Consequently, the Centre’s fiscal deficit (including some of the off-budget expenditures) is projected at 7.5 per cent of GDP during 2008-09, three times the level of 2.5 per cent in 2007-08. Even with the miniscule stimulus package now announced, the fiscal deficit of the centre is likely to exceed 8 per cent of GDP.

MORE PROBLEMS

At a time when the Indian economy is being confronted with the economic slowdown and the consequent job losses and demand recession, it is facing the new problem of dealing with the enormous socio-economic cost of Mumbai terror attacks.

Initial estimates of business lost in Mumbai during the first three days of the November 26 attack is placed at Rs 50,000 crore plus foreign exchange hit of $20 billion.

These include the opportunity loss to crucial institutions such as stock exchanges. The long-term losses for the country as a whole are expected to be much more in terms of slowdown in tourism earnings and more job losses in the services sector.

To add to the problems of the government, a balance of payments crisis is also looming large, with a slowdown in exports, a decline in invisibles receipts and other inflows. Earlier, the foreign exchange earnings flowing in from the booming software exports, foreign institutional investments in the stock market and remittances from abroad were used to help finance the trade deficit. Today, that cushion has been slipping. The country’s forex reserves have also been declining at a fast pace.

Moreover, the expenditure on countering the growing threat of terrorism may escalate significantly, as there is an urgent need to reform the police force, provide it with better equipment and training.

Also, there is a need to strengthen intelligence agencies, raise more contingents of commandos, improve sea patrolling and guard the skies.
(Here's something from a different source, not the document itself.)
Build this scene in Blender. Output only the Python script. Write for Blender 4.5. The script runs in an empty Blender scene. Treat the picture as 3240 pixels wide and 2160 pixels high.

There can be no more dithering in these areas since the country is already being viewed by many as a soft state.

UNCONVENTIONAL MEASURES

Given the formidable constraints being faced by the government in providing a hefty fiscal stimulus, there is clearly a need to examine and go for some unconventional measures to boost the sagging demand in the economy. Economists and experts have already suggested some such measures.

The government could consider constituting a special fund with the participation from LIC, UTI and other institutions, backed by the Reserve Bank of India, with allocation of $10-20 billion from its foreign exchange reserves. Such a fund could be used to increase infrastructure spending and shore up the stock market to restore investor confidence and stabilise the depreciating rupee.

The battering of even some of the blue-chip stocks could eventually hurt the entire financial system. Restoring investor confidence is of prime importance at this juncture since many companies have put on hold their new and rights issues, thus adding to the liquidity crunch being faced by the corporate sector.

Another suggestion is to induce some of the better functioning public sector units, particularly those engaged in infrastructure, such as power, transport, construction, communication etc. to expand and speed up their investment programmes. Incidentally, many of these PSUs have substantial reserves which could be utilised to shore up demand and investor confidence.

PROTECTING THE POOR

In a situation of ongoing economic slowdown and growing job losses, protecting the poor assumes great importance. Some of the measures to minimise the hardships of the poor and vulnerable and, at the same time, to shore up the sagging overall demand in the economy could include:

A significant step up in disbursal of bank credit to small and tiny enterprises; most of these are starved of institutional finance;

Expanding the scope of National Rural Employment Guarantee Act (NREGA),

and increasing the daily wage under the scheme to Rs 100 per day;

Providing a new deal to micro-finance movement by expanding its scope and coverage;

Providing a big boost to low-cost housing.